Dalla teoria alla pratica. Il decreto Dignità, primo discussissimo provvedimento del governo, incentrato sul lavoro e la lotta al precariato, ha visto finalmente luce venendo convertito in legge dopo il voto favorevole espresso dal Senato. La legge dignità, dunque, lavoro figlio di due lunghi mesi di battaglie parlamentari a colpi di emendamenti e rettifiche, ma che finalmente potrà fare il suo ingresso nella realtà dei fatti e toccare con mano le problematiche che dovrebbe andare a colmare.


Cavallo di battaglia di Luigi Di Maio e della sua équipe, la legge pone per primo l'accento sulla stretta ai contratti a termine, che da 36 mesi passano a un massimo legale di 24 mesi, con l'obbligo, dopo i primi 12, di specifica delle causali, pena la conversione automatica a contratto a tempo indeterminato. Incentivi per le assunzioni stabili confermati, con la proroga anche per il biennio 2019-20 per le assunzioni degli under 35 (non più under 30) con contributi al 50% per un massimo di tre anni e per un valore di 3mila euro annuo, punto che dovrebbe fruttare 62mila assunzioni nei prossimi due anni secondo le stime portate dal ministro del Lavoro. Stop alle proroghe per contratti a termine, che da sei diventano quattro, con un costo contributivo maggiorato dello 0,5%. Tutte regole che scatteranno comunque dal 1 novembre, rendendo i contratti siglati sino al 31 ottobre validi secondo le norme sin qui vigenti.


Reintrodotti, dopo un lungo iter parlamentare, anche i voucher, richiesti a gran voce dall'ala leghista e dalle opposizioni. Potranno essere usati nel settore agricolo, in casi di surplus produttivo che li giustifichino o da strutture alberghiere e ricettive del turismo con un massimo di dieci giorni di utilizzo.


Altro punto su cui ha battuto a lungo il pugno il Movimento 5 Stelle è quello delle sanzioni per le aziende che delocalizzano, con particolare riferimento a quelle che hanno ottenuto benefici dallo Stato o a quelle che spostino le loro sedi in nazioni al di fuori dell'Unione Europea. Le sanzioni andranno da due alle quattro volte gli aiuti ricevuti e anche gli incentivi andranno restituiti con un tasso di interesse del 5%. Altra stangata sui licenziamenti illegittimi, con indennità rafforzate con un minimo di sei mensilità e un massimo di trentasei.

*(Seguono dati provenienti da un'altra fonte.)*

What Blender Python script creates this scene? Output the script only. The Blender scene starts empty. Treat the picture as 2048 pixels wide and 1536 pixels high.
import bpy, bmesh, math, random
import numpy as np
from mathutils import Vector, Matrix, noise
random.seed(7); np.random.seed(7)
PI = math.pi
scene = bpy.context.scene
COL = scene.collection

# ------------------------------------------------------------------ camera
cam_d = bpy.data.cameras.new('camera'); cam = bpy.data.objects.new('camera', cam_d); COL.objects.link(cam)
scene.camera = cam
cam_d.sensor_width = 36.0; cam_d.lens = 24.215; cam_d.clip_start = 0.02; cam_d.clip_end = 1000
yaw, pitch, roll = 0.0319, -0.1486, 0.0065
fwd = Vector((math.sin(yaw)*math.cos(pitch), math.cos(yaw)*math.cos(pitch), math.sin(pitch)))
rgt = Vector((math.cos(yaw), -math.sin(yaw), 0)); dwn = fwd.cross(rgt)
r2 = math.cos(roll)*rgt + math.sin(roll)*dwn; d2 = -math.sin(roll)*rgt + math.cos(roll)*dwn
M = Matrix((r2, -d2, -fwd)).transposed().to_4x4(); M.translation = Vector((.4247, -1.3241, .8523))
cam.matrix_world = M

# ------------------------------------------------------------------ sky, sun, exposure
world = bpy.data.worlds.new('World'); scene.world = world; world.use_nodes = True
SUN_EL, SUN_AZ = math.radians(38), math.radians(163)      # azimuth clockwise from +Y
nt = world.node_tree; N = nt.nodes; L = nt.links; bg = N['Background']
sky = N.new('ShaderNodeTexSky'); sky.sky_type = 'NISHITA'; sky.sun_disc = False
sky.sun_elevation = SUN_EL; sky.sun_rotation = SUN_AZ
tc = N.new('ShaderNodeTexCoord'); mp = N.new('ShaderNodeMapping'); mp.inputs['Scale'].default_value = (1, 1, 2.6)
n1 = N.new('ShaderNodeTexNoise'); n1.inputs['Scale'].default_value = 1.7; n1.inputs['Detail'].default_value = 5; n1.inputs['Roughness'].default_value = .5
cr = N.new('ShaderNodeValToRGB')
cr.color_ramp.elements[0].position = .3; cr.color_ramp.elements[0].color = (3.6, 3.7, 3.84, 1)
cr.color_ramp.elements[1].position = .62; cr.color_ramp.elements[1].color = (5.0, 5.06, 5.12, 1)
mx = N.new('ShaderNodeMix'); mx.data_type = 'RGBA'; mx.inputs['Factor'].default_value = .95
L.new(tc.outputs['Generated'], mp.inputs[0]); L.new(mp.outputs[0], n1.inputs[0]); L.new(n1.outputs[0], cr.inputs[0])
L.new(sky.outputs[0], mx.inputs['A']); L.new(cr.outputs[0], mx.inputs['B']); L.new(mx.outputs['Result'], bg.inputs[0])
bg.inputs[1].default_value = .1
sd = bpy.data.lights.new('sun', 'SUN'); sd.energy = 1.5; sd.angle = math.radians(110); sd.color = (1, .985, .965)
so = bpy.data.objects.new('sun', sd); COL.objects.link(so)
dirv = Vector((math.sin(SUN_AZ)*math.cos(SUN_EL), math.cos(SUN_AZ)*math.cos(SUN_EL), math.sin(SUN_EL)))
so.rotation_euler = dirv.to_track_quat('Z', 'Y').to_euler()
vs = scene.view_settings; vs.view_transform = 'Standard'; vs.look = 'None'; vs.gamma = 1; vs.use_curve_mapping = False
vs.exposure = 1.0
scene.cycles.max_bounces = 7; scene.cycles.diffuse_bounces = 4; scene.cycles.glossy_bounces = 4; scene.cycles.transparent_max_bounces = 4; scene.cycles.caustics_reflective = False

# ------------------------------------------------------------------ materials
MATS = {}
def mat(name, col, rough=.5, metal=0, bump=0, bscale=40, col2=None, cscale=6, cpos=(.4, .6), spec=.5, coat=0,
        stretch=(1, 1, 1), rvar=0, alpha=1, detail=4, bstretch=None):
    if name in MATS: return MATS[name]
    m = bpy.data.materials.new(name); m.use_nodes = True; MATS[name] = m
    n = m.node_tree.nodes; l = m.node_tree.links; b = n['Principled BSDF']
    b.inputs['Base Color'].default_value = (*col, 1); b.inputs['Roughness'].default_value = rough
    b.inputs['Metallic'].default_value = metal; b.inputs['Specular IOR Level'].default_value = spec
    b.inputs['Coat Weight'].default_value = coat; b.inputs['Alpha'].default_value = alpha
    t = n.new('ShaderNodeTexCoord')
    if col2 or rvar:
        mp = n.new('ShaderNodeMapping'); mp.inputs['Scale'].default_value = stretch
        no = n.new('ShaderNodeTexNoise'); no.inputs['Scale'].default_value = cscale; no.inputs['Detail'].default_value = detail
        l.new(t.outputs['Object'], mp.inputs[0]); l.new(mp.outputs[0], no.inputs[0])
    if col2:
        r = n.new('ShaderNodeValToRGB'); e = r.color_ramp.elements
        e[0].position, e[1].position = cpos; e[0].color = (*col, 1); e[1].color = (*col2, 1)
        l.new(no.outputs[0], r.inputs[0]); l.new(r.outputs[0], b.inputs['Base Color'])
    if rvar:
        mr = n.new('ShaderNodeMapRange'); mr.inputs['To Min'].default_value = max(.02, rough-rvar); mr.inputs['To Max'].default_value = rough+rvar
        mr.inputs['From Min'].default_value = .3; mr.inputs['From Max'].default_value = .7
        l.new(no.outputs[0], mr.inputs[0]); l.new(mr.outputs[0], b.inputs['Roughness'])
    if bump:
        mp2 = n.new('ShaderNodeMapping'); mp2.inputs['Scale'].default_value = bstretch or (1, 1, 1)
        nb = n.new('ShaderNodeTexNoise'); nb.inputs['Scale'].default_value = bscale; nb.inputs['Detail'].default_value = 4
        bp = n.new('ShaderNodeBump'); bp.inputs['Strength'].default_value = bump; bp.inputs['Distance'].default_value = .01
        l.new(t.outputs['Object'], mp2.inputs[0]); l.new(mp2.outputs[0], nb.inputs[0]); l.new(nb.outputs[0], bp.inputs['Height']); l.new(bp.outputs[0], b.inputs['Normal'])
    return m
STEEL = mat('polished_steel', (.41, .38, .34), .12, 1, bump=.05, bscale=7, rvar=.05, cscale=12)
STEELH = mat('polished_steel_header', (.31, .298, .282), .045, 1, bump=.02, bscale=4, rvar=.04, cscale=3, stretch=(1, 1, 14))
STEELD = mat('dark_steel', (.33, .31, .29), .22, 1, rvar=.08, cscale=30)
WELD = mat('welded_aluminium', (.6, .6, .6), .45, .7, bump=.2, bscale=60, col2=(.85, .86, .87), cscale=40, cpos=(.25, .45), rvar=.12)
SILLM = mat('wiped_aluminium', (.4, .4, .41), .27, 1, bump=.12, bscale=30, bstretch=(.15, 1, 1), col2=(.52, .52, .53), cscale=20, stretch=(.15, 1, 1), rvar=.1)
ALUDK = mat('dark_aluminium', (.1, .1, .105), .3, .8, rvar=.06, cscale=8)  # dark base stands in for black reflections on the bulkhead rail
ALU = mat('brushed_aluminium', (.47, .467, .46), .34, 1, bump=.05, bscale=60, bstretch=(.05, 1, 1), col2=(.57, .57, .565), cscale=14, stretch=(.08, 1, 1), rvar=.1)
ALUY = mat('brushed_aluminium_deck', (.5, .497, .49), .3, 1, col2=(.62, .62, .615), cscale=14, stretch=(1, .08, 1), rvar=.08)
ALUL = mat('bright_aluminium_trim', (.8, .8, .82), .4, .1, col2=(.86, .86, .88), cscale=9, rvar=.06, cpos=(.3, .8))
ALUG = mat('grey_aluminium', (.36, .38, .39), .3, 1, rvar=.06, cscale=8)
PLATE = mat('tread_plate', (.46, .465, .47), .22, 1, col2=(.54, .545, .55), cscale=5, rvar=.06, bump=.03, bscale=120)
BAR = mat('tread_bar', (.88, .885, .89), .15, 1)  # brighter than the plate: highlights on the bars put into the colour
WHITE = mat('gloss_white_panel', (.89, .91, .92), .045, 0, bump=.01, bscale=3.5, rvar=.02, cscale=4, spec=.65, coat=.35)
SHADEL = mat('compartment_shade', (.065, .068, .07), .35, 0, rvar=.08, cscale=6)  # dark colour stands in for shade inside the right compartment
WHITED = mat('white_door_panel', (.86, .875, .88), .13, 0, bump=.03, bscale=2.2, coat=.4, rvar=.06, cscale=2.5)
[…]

Sul gioco d'azzardo, forse l'unico tema che ha trovato piena condivisione in tutte le aree del Parlamento, grosse novità in arrivo. Dopo il già reclamato stop alle pubblicità che diffondano il gioco, per cui verranno salvati solo i contratti in essere, per un massimo di un anno, arriverà anche il logo "no gioco" per quelle ricevitorie che elimineranno le macchinette dai loro locali, obbligo di tessera sanitaria, come per le sigarette, per coloro che vorranno giocare e scritta anche sui "Gratta e Vinci" «il gioco nuoce alla salute».


Altra questione finita alla ribalta delle cronache è quella sul licenziamento delle maestre diplomate e sprovviste dunque di laurea. Tutte quelle con diploma magistrale risalente a prima del biennio 2001-02 potranno continuare ad insegnare. Mentre per le altre migliaia che già insegnano arriverà il "declassamento" a supplenti fino al 30 giugno 2019, con i contratti che da stabili passeranno a tempo determinato, con la previsione però di un concorso straordinario per asili e scuole della prima infanzia a cui potranno accedere anche i laureati in scienze della formazione primaria con almeno due anni di servizio negli ultimi otto.


Finalmente effettivo per la gioia del ministro Di Maio e di tutta la base penstastellata, il decreto su cui il governo punta, in stile roulette, tanto per rimanere in tema, avrà sulle spalle l'obbligo di produrre nel minor tempo possibile risultati convincenti che rivalutino le insistenti critiche piovute praticamente dovunque e da ovunque. Il dado è tratto, ora è il tempo della prova.